Pour des raisons compréhensibles, Sluijter se concentre sur la peinture d’histoire à Amsterdam au milieu du XVIIe siècle, ce qui fait la force mais aussi la faiblesse de son étude. Le rôle qu’ont joué les maîtres italiens—et peut-être français, mais sans doute à partir du troisième tiers du siècle—dans la formation de ces peintres, souvent voyageurs, aurait mérité d’être véritablement traitée, d’autant que cette étude n’a jamais été effectuée avec rigueur. Plus cosmopolite et ouverte que les autres villes hollandaises, Amsterdam se prête au demeurant encore bien moins que Haarlem ou Utrecht aux distinctions schématiques d’une géographie artistique qu’il faudrait entièrement repenser, en commençant par décloisonner les logiques d’interprétation strictement spatiales, qui rappellent trop les découpages insatisfaisants et anachroniques par Écoles. Le découpage artificiel des Pays-Bas entre les «Flamands» et les «Hollandais», hérités des historiographies nationalistes du XIXe siècle, peut-il encore prévaloir alors que l’on sait que la mobilité des acteurs, des commanditaires et des objets était considérable? Même si elle occupe une place importante dans l’étude, le cas de Rubens aurait mérité d’être creusé, tant il est vrai que son œuvre, si présente dans l’œuvre des peintres évoqués, en fait un personnage paradoxalement centrale de la scène artistique à Amsterdam.

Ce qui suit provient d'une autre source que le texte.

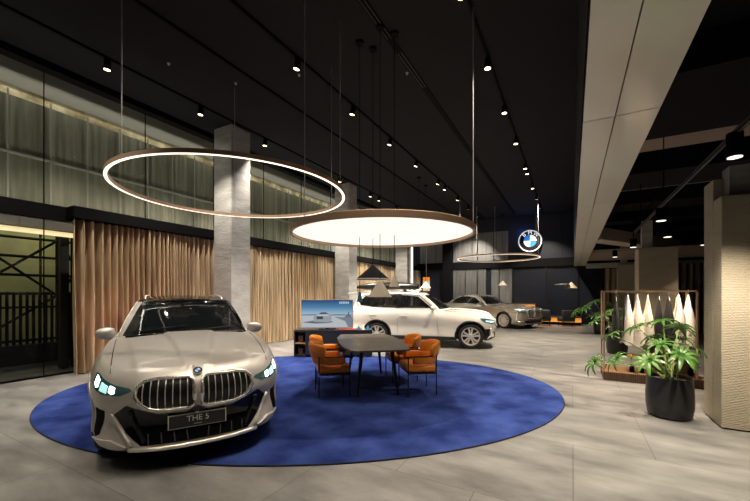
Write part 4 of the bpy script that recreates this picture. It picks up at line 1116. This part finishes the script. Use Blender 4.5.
def make_chair(label, x, y, rz):
    t = thing('dining_chair', label, 'chair', (x, y, .016), rz, 'orange chairs around the table')
    # seat cushion
    b = MB().box(-.25, .24, -.25, .25, .34, .465, bev=.05); b.build('seat', M['orange'], t, smooth=True)
    # wrap around back: profile swept along a U
    def sweep(a0, a1, n, zf, thick, rx=.275, ry=.295):
        P = []
        for i in range(n + 1):
            a = a0 + (a1 - a0) * i / n; ca, sa = math.cos(a), math.sin(a)
            z0, z1, lean = zf(i / n)
            ring = []
            for k in range(14):
                g = 2 * PI * k / 14; cg, s_ = math.cos(g), math.sin(g)
                cg = math.copysign(abs(cg)**.7, cg); s_ = math.copysign(abs(s_)**.6, s_)
                rad = thick / 2 * cg; zz = (z0 + z1) / 2 + (z1 - z0) / 2 * s_
                off = lean * (zz - .45)
                ring.append(Vector(((rx + rad + off) * ca, (ry + rad + off * .5) * sa, zz)))
            ring.append(ring[0]); P.append(ring)
        b = MB().quadgrid(P)
        for r_ in (P[0], P[-1]): b.bm.faces.new([b.bm.verts.new(v) for v in r_[:-1]])
        bmesh.ops.remove_doubles(b.bm, verts=b.bm.verts[:], dist=.0005)
        return b
    sweep(R(118), R(242), 20, lambda u: (.56 + .0, .80 - .05 * abs(2 * u - 1)**3, .18), .085).build('backrest', M['orange'], t, smooth=True)
    sweep(R(62), R(298), 30, lambda u: (.475, .60 - .0 * u, .10), .075, .27, .285).build('arm_pad', M['orange'], t, smooth=True)
    # tube frame
    P = [(.26, -.30, .585)] + [((.318 + .0) * math.cos(a), .335 * math.sin(a), .60) for a in [R(-70 - 220 * k / 22) for k in range(23)]] + [(.26, .30, .585)]
    MB().tube(P, .010, 8).build('frame', M['blackmetal'], t, smooth=True)
    for lx, ly, rear in ((.215, .285, 0), (.215, -.285, 0), (-.235, .25, 1), (-.235, -.25, 1)):
        MB().cyl((lx, ly, 0), (lx, ly * (1.06 if not rear else 1.0), .59 if not rear else .60), .0095, n=8).build('leg', M['blackmetal'], t)
    MB().box(-.22, .2, -.27, .27, .325, .343).build('seat_pan', M['blackmetal'], t)
    return t
make_chair('orange leather chair nearest the camera on the left side of the table', -3.24, 4.50, math.atan2(.70, .72))
make_chair('orange leather chair behind the nearest one on the left side of the table', -3.74, 5.13, math.atan2(.62, .78))
make_chair('orange leather chair at the right front of the table, nearest the camera on that side', -2.13, 5.20, math.atan2(-.62, -.78))
make_chair('orange leather chair behind the right front one, nearest the white car', -2.70, 5.84, math.atan2(-.62, -.78))

# ------------------------------------------------------------------ console and display
cx_, cy_ = -1.02 * RX + 8.85 * FX, -1.02 * RY + 8.85 * FY
cs = thing('console_cabinet', 'low dark console cabinet with open wooden shelves at its left end', 'cabinet', (cx_, cy_, .0165), YAW)
w = .95
MB().box(-w, w, -.22, .22, .60, .65, bev=.004).build('cabinet_top', M['console'], cs)
MB().box(-w + .30, w, -.21, .21, .03, .60).build('cabinet_body', M['console'], cs)
for k in range(2): MB().box(-w + .31 + .79 * k, -w + .31 + .785 * (k + 1), -.222, -.21, .05, .59, bev=.003).build('door', M['console'], cs)
MB().box(-w, -w + .02, -.21, .21, 0, .60).box(-w + .28, -w + .30, -.21, .21, 0, .60).box(-w, -w + .3, -.21, .21, .0, .05).build('shelf_frame', M['console'], cs)
MB().box(-w + .02, -w + .28, .18, .20, .05, .60).build('shelf_back', M['woodlight'], cs)
MB().box(-w + .02, -w + .28, -.2, .18, .31, .33).build('shelf', M['woodlight'], cs)
for k in range(2):
    bk = tag(MB().box(-.07, .05, -.09, .09, 0, .13 + .04 * k, bev=.01).build('storage_box', M['wood']), ['small wooden box on the lower console shelf', 'small wooden box on the upper console shelf'][k], 'box')
    bk.location = (cx_ + (-w + .15) * RX, cy_ + (-w + .15) * RY, .068 + .281 * k); bk.rotation_euler = (0, 0, YAW)
tv = thing('display_screen', 'lit display screen showing a pale saloon on a salt flat', 'screen')
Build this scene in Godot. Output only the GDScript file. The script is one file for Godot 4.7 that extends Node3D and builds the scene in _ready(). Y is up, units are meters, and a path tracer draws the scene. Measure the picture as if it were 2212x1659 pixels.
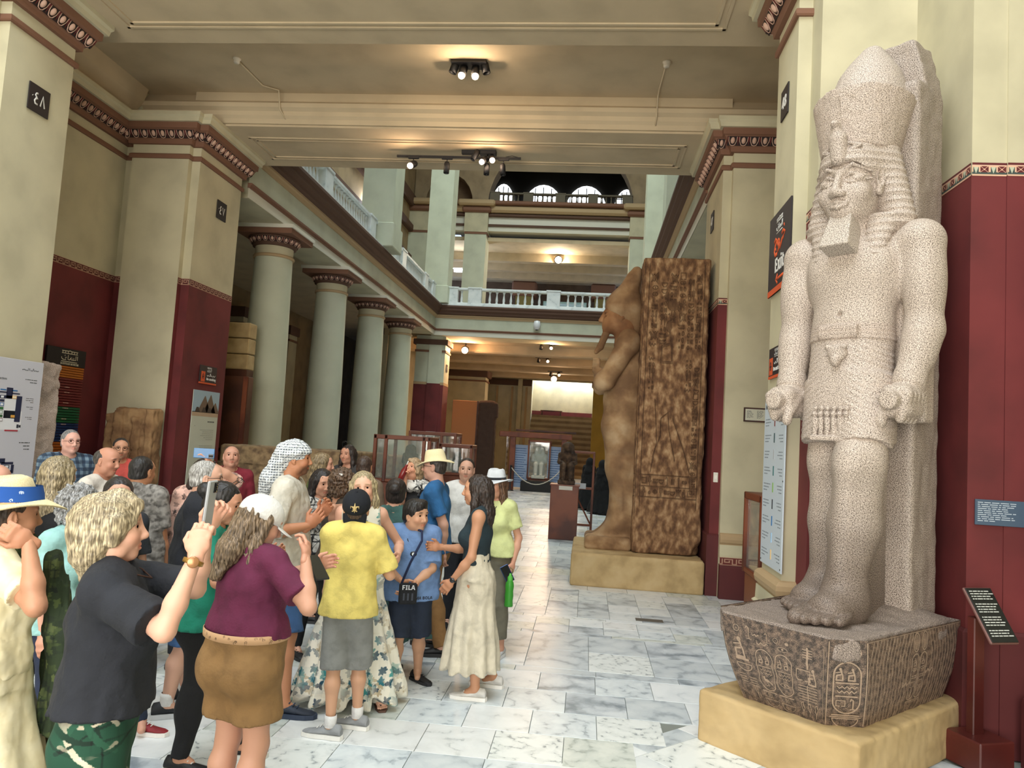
extends Node3D
# A museum hall: camera, light and exposure first, then the building, the statues, the people, the small things.
# Depth along the hall is written as D = -z, metres, floor at y = 0.

func _ready() -> void:
	camera_and_light()
	make_materials()
	floor_tiles()
	pillars_and_walls()
	ceilings()
	colonnade()
	bridge_and_far_wall()
	far_hall()
	pharaoh()
	osiride()
	exhibits()
	signs()
	lamps()
	people()
	run_jobs()

func camera_and_light() -> void:
	var c := Camera3D.new()
	c.name = "camera"
	add_child(c)
	c.fov = 2.0 * rad_to_deg(atan(829.5 / 1640.0))
	c.near = 0.05
	c.far = 200.0
	c.transform = Transform3D(Basis(Vector3(0.99340, 0.05971, -0.09797), Vector3(-0.05169, 0.99525, 0.08255), Vector3(0.10243, -0.07694, 0.99176)).orthonormalized(), Vector3(0, 1.86, 0))
	c.current = true
	var w := WorldEnvironment.new()
	w.name = "world_environment"
	var e := Environment.new()
	e.background_mode = Environment.BG_COLOR
	e.background_color = Color(0.75, 0.85, 1.0)
	e.background_energy_multiplier = 1.0
	e.tonemap_mode = Environment.TONE_MAPPER_LINEAR
	e.tonemap_exposure = 1.8
	e.sdfgi_enabled = true
	e.ssao_enabled = true
	e.ssil_enabled = true
	w.environment = e
	add_child(w)
	# daylight through the glazed roofs: over the entrance hall behind the camera and over the long atrium
	skylight("skylight_rotunda", V(-2.2, 13.0, 0.8), Vector2(9.0, 9.0), Color(0.93, 0.97, 1.0), 60.0, "frosted glass skylight over the octagonal entrance hall")
	skylight("skylight_atrium", V(-2.16, 21.0, 21.0), Vector2(7.2, 16.0), Color(0.92, 0.98, 0.97), 120.0, "frosted glass skylight over the long atrium")

	# the tall glazed entrance behind the camera
	var t := thing("window_5", "tall glazed entrance behind the camera", "window", V(-2.6, 3.6, -5.7))
	t.set_meta("kind", "structure")
	bx("window_pane", Vector3.ZERO, Vector3(9.0, 6.6, 0.04), glow("#f2f6ff", 1.0), t)
	for i in 5:
		bx("glazing_bar", Vector3(-4.5 + 2.25 * i, 0, -0.06), Vector3(0.1, 6.6, 0.08), mat("#5a4a38"), t)
	var a := AreaLight3D.new()
	a.name = "window_5_light"
	a.area_size = Vector2(9.0, 6.6)
	a.light_color = Color(1.0, 0.96, 0.9)
	a.light_energy = 75.0
	a.area_range = 80.0
	a.shadow_enabled = true
	a.position = V(-2.6, 3.6, -5.5)
	a.rotation = Vector3(0.12, 0, 0)
	add_child(a)

func skylight(called: String, at: Vector3, size: Vector2, col: Color, energy: float, label: String) -> void:
	var m := StandardMaterial3D.new()
	m.albedo_color = Color(0.9, 0.9, 0.9)
	m.emission_enabled = true
	m.emission = col
	m.emission_energy_multiplier = 1.0
	var t := thing(called, label, "skylight", at)
	t.set_meta("kind", "structure")
	bx("skylight_pane", Vector3.ZERO, Vector3(size.x, 0.05, size.y), m, t)
	var fr := G.new()
	for i in 7:
		fr.box(Vector3((i / 6.0 - 0.5) * size.x, -0.05, 0), Vector3(0.08, 0.08, size.y))
	put(fr.done(), "glazing_bar", mat("#6b6a60"), t)
	var a := AreaLight3D.new()
	a.name = called + "_light"
	a.area_size = size
	a.light_color = col
	a.light_energy = energy
	a.area_range = 80.0
	a.shadow_enabled = true
	a.position = at + Vector3(0, -0.15, 0)
	a.rotation.x = -PI / 2
	add_child(a)
# ---------- small helpers ----------
var mats := {}

func hexc(s: String) -> Color:
	return Color.html(s)

func mat(c: String, rough := 0.8, metal := 0.0) -> StandardMaterial3D:
	var key := "%s_%.2f_%.2f" % [c, rough, metal]
	if mats.has(key):
		return mats[key]
	var m := StandardMaterial3D.new()
	m.albedo_color = hexc(c)
	m.roughness = rough
	m.metallic = metal
	m.cull_mode = BaseMaterial3D.CULL_DISABLED
	mats[key] = m
	return m

func vmat(rough := 0.8) -> StandardMaterial3D:
	var key := "v%.2f" % rough
	if not mats.has(key):
		var m := StandardMaterial3D.new()
		m.vertex_color_use_as_albedo = true
		m.roughness = rough
		mats[key] = m
	return mats[key]

func glow(c: String, e: float) -> StandardMaterial3D:
	var m := StandardMaterial3D.new()
	m.albedo_color = hexc(c)
	m.emission_enabled = true
	m.emission = hexc(c)
	m.emission_energy_multiplier = e
	return m

func noise(freq: float, seed_ := 1, octaves := 4, type := FastNoiseLite.TYPE_SIMPLEX_SMOOTH) -> FastNoiseLite:
	var n := FastNoiseLite.new()
	n.seed = seed_
	n.noise_type = type
	n.frequency = freq
	n.fractal_octaves = octaves
	return n

func ramp(cols: Array, offs: Array) -> Gradient:
	var g := Gradient.new()
	var pc := PackedColorArray()
	for c in cols:
		pc.append(hexc(c) if c is String else c)
	g.colors = pc
	g.offsets = PackedFloat32Array(offs)
	return g

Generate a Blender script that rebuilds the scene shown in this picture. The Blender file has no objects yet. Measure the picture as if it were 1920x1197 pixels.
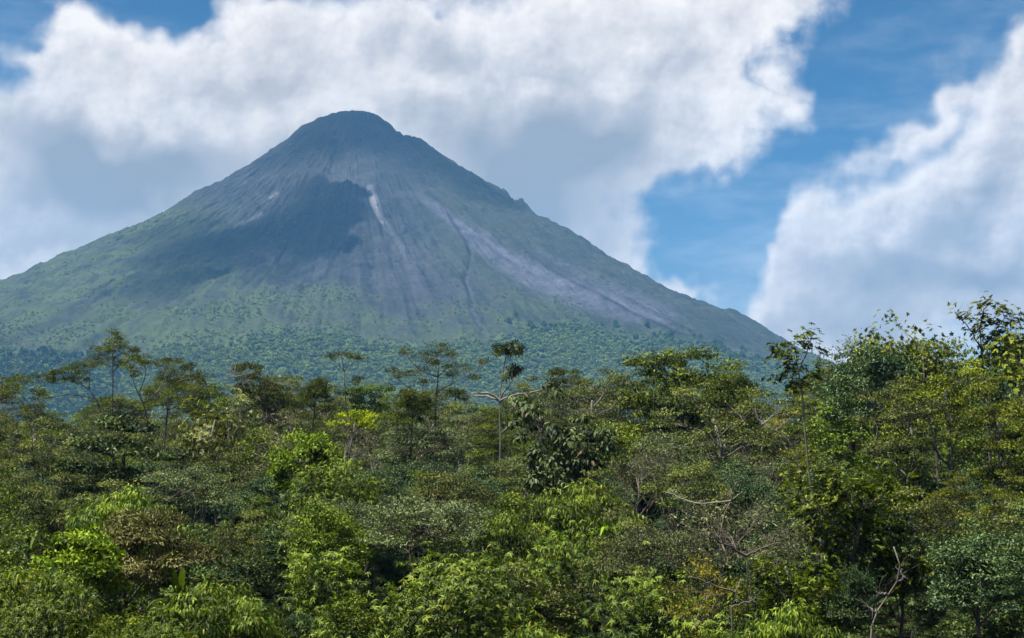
import bpy, math, random
import numpy as np
from mathutils import Vector

# ------------------------------------------------------------------ camera
PW, PH, F = 1920.0, 1197.0, 2870.0          # photo size and focal length in photo pixels
HORIZON = 846.0
CAMZ = 11.0
PITCH = math.atan((HORIZON - PH / 2) / F)
SP, CP = math.sin(PITCH), math.cos(PITCH)
scene = bpy.context.scene
col = scene.collection
cam_d = bpy.data.cameras.new('camera')
cam = bpy.data.objects.new('camera', cam_d)
col.objects.link(cam)
cam.location = (0, 0, CAMZ)
cam.rotation_euler = (math.radians(90) + PITCH, 0, 0)
cam_d.sensor_width = 36.0
cam_d.lens = 36.0 * F / PW
cam_d.clip_start = 0.5
cam_d.clip_end = 60000
scene.camera = cam

SUN_EL, SUN_AZ = math.radians(69), math.radians(72)      # high, from the left and a little behind the camera
SUN = np.array([-math.sin(SUN_AZ) * math.cos(SUN_EL), -math.cos(SUN_AZ) * math.cos(SUN_EL), math.sin(SUN_EL)])
sl = bpy.data.lights.new('sun', 'SUN')
sl.energy = 5.0
sl.angle = math.radians(0.53)
sl.color = (1.0, 0.96, 0.89)
so = bpy.data.objects.new('sun', sl)
col.objects.link(so)
so.location = (-200, -300, 600)
so.rotation_euler = Vector(-SUN).to_track_quat('-Z', 'Y').to_euler()

vs = scene.view_settings
vs.view_transform = 'Standard'
vs.look = 'None'
vs.exposure = 1.52
vs.gamma = 1.0
vs.use_curve_mapping = False
cy = scene.cycles
cy.max_bounces = 5
cy.diffuse_bounces = 2
cy.glossy_bounces = 2
cy.transmission_bounces = 3
cy.volume_bounces = 1
cy.transparent_max_bounces = 4
cy.use_adaptive_sampling = True
cy.adaptive_threshold = 0.02
cy.sample_clamp_indirect = 4.0
cy.caustics_reflective = False
cy.caustics_refractive = False
cy.use_denoising = True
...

Plus généralement, il est frappant de constater comme les préoccupations des peintres d’histoire amstellodamois du milieu du XVIIe siècle rejoignent celles de leurs confrères italiens ou français. Quand Sluijter insiste sur le goût de Rembrandt pour les effets spectaculaires, narratifs ou iconographiques (49–50, 52–68), on pourrait remarquer que ce sont les mêmes questions qui agitent alors les peintres d’histoire parisiens, notamment autour de Simon Vouet, et dont les idées coloristes seront reformulées plus tard par Roger de Piles, qui s’appuie largement sur les modèles néerlandais de Rembrandt et de Rubens. Une étude croisée et transnationale de ces questions mériterait sans doute d’être menée.

Ces quelques réserves marquent les conséquences, et non les limites cette excellente première étude entièrement consacrée à la peinture d’histoire amstellodamoise du milieu du XVIIe siècle, qui, nous l’espérons, encouragera les historiens de l’art à repenser un Siècle d’or bien différent de celui que nous imaginions, il y a encore une trentaine d’années.